Wilmington Bypass

Wilmington Bypass

Completing the critical I-140 transportation loop around Wilmington, NC, the Wilmington Bypass is a pile-driving success story. The team drove 184 36-inch piles into the Cape Fear River within the tight in-water work window to complete the three-mile bridge and roadway project on time.

Completing the critical I-140 transportation loop around Wilmington, NC, the Wilmington Bypass is a pile-driving success story. The team drove 184 36-inch piles into the Cape Fear River within the tight in-water work window to complete the three-mile bridge and roadway project on time.

Location
Wilmington, NC
Client
North Carolina Department of Transportation
Year Completed
2017
Sector
Highways & Bridges
Value
$100M - $700M
Market Type
Highways & Bridges
Services
General Contracting

The Wilmington Bypass Project is a four-year, $124 Million bridge and roadway project that extends the I-140 loop around Wilmington from Highway 421 to Cedar Hill Road. This section, in conjunction with the concurrently running A-section completes the bypass around Wilmington to improve mobility in the area.  

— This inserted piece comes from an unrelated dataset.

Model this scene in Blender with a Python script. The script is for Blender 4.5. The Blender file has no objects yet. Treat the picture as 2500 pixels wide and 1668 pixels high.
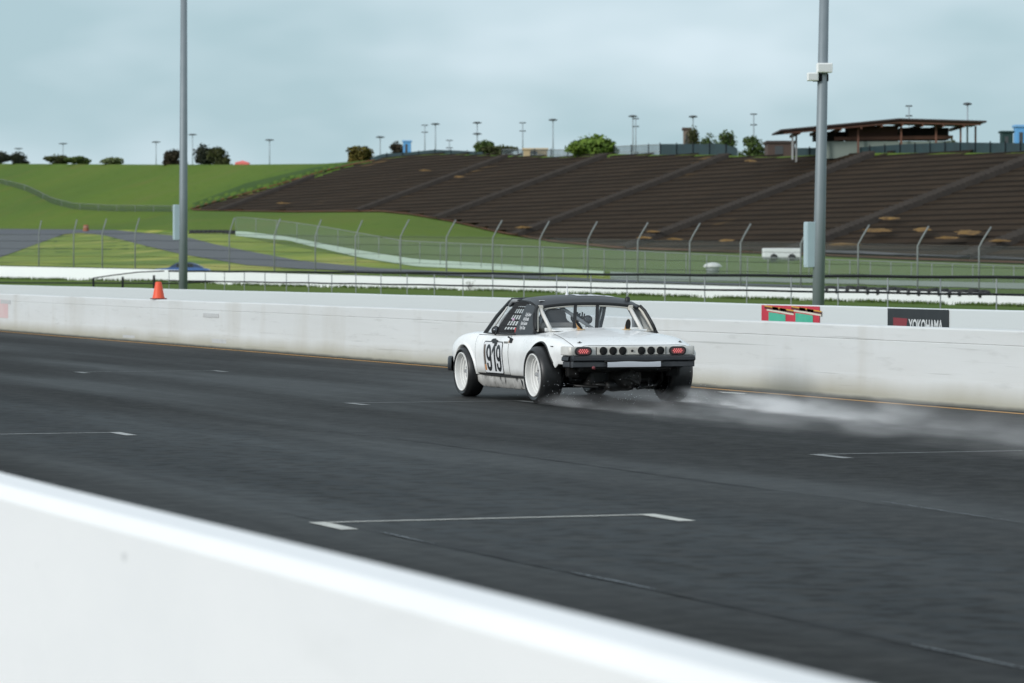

Balfour Beatty served as the general contractor for the project, which is approximately three miles long, with 1.5 miles of new bridges and 1.5 miles of roadway. 

The roadway section consists of over 2.2 million yards of borrow, 28,000-sf of MSE walls and associated paving and drainage structures. The structures include 10 bridges – eight of which are over CSX railroad tracks – and twin bridges each spanning more than 7,200-feet, crossing the Cape Fear River and adjoining wetlands. Bridge quantities include almost 700,000-sf of bridge deck, 95,000-LF of pile, 57,000-LF of pre-stressed concrete girders and 38,000-cy of concrete. The Cape Fear River Crossing utilizes post tensioned pre-stressed concrete girders and lightweight concrete for a 280-foot main span. The foundation for the river crossing consists of 36-inch pre-stressed concrete piles that average 90-feet in length. 

The schedule associated with these foundations was driven by an in-water work moratorium in the project environmental permits to protect endangered species.  The permit restricted any pile installation in the Cape Fear River and within 115-feet of the river bank from February 1 to June 15 of any given year. This permit requirement made the installation of all 184 36-inch piles before February 1, 2015 critical to the timely completion of the project. Balfour Beatty accelerated work schedules to meet the demands of the in-water work moratorium and utilized a work trestle to cross environmentally-sensitive areas of the Cape Fear River and adjoining wetlands.  

The Wilmington Bypass Project was the recipient of a Pile Driving Contractors Association 2015 Project of the Year Award for Marine projects over $5 Million and the 2016 Project of the Year.